Given this state of affairs, it is clear that the newest deal with the mullahs has removed diplomacy from the box of tools that can be used against Iran. In the unlikely event that the issue is ever turned over to the Security Council, France will veto sanctions even if Russia and China could be bought off to abstain. As the Iraqi oil-for-food scandal has shown, even if sanctions were to be levied, there is no credible way to enforce them.
Jack Straw's statement
"I don't see any circumstances in which military action would be justified against Iran, full stop."
only adds to Glick's argument that further diplomacy is not an option. For diplomacy to succeed, there needs to be some threat; and once there is no threat, there is nothing to compel the Iranians to abide by any agreement.

So where does this leave things? It seems that Europe has resigned itself to a nuclear Iran - following its tried and true course of surrendering to any aggressor.

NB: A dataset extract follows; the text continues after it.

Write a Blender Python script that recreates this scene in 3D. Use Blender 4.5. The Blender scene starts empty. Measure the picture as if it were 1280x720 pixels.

The US has publicly stated that such an outcome is not acceptable, but US action is somewhat constrained by Europe and by our engagement in Iraq. And for both the US and for Europe, a nuclear Iran is not an existential question (at least in the mind of Europeans). For Israel however, it is, and therefore the burden of resolving another nuclear issue falls on her.
So where does this leave the Jews who, in the event that Iran goes nuclear, will face the threat of annihilation? Crunch time has arrived. It is time for Israel's leaders to go to Washington and ask the Americans point blank if they plan to defend Europe as Europe defends Iran's ability to attain the wherewithal to destroy the Jewish state. It must be made very clear to the White House that the hour of diplomacy faded away with the European Trio's latest ridiculous agreement with the mullahs. There is no UN option. Europe has cast its lot with the enemy of civilization itself.

The prevailing wisdom in Washington these days seems to be that the US is waiting for an Israeli attack on Iran. There is some logic to such a policy. No doubt, the Arabs and the Iranians will all blame America anyway, but they are not America's chief concern here. Britain and Germany are.
On the other hand, if the Bush administration does not accept Israeli reasoning, the fact will still remain: Israel cannot accept a nuclear Iran.